I'm using lxsession 0.4.9.2+git20140216 and I'm noticing that after every login into the desktop I'm hearing many IO activity from my disk. On checking this with inotify there are nearly 400 write operations per login on ~/.cache/lxsession/LXDE/run.log. Maybe lxsession can cache this a little to optimize the IO performance here.

Discussion

  • wxl

    wxl - 2014-10-02

    there is a bug report on the Ubuntu tracker about run.log getting filled up.

    there are several things that could cause problems, such as application errors. that being said, it doesn't seem that lxsession is causing the problem.

    as mentioned on the bug report, there are bad calls to lxsession that can cause the problem, but again, this is not lxsession's fault.

    what does seem to be the problem is how the logs are dealt with. why is syslog not used? is there a reason to have this in a user folder and not be in global logs? moreover, why is this in a cache folder? what sense does that make? logrotate can't do much to help things out this way. how does one turn logging on or off or affect verbosity?

    the thing i'm shocked about, though, is why this never was a problem before. what's changed?

     
  • Sworddragon

    Sworddragon - 2014-10-03

    there is a bug report on the Ubuntu tracker about run.log getting filled up.

    On my system only the ~400 lines are written on login and then normally nothing happens anymore. In the attachments is the log but there is something interesting. It says often that it creates keys for /home/sworddragon/.config/lxsession/LXDE/desktop.conf and then "Saving desktop file". I'm wondering why this desktop file gets always saved as there are in real no changes to previous logins. This happens in this case 38 times which causes many unneeded write operations too.

     
    • wxl

      wxl - 2014-10-04

      On my system only the ~400 lines are written on login and then normally
      nothing happens anymore.

      I assume the log is rotated at logout?

      Either way, I think the question of how logs are handled is the problem.

       
  • Sworddragon

    Sworddragon - 2014-10-04

    I assume the log is rotated at logout?

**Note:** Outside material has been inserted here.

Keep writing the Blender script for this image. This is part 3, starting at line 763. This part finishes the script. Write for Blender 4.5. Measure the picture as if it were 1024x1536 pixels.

    Probably but I have deleted in this case the old log before to go sure that there are no old entries. I'm also not seeing after several hours much more lines (currently there are only ~100 extra lines).

     

    Last edit: Sworddragon 2014-10-04
    • wxl

      wxl - 2014-10-04

      I don't know but I have deleted the old log before to go sure that there are
      no old entries.

      try this:
      1. shutdown and log out cleanly
      2. use a live cd to boot or boot without starting the gui
      3. look to see if the file is there

      if it still is, it would suggest the log remains there.

      another thing that you might want to do is watch the size of the log
      over several logins. if it's increasing every time, then that also
      suggest it remains there.

      either way, if you have a buggy application, it's going to fill it up.

      so i again suggest the problem is in how logs are handled.

       
  • Sworddragon

    Sworddragon - 2014-10-06

    I have checked it and ~/.cache/lxsession/LXDE/run.log gets truncated on every login. In the attachments are also 2 inotify logs. inotify_run.log is for ~/.cache/lxsession/LXDE and inotify_desktop.log is for ~/.config/lxsession/LXDE. inotify_run.log shows the many MODIFY entries as mentioned in the startpost but I'm now not sure if this is really a problem (but maybe it could still be optimized) as inotify_desktop.log shows that there is indeed an I/O issue on handling the desktop configuration file.

     

    Last edit: Sworddragon 2014-10-06
    • wxl

      wxl - 2014-10-06

      well, i don't have this same problem, so i'm not sure LXDE is to blame
      so much as some app.

      still, it highlights how a buggy app can create a problem, especially
      on a computer that is constantly left on.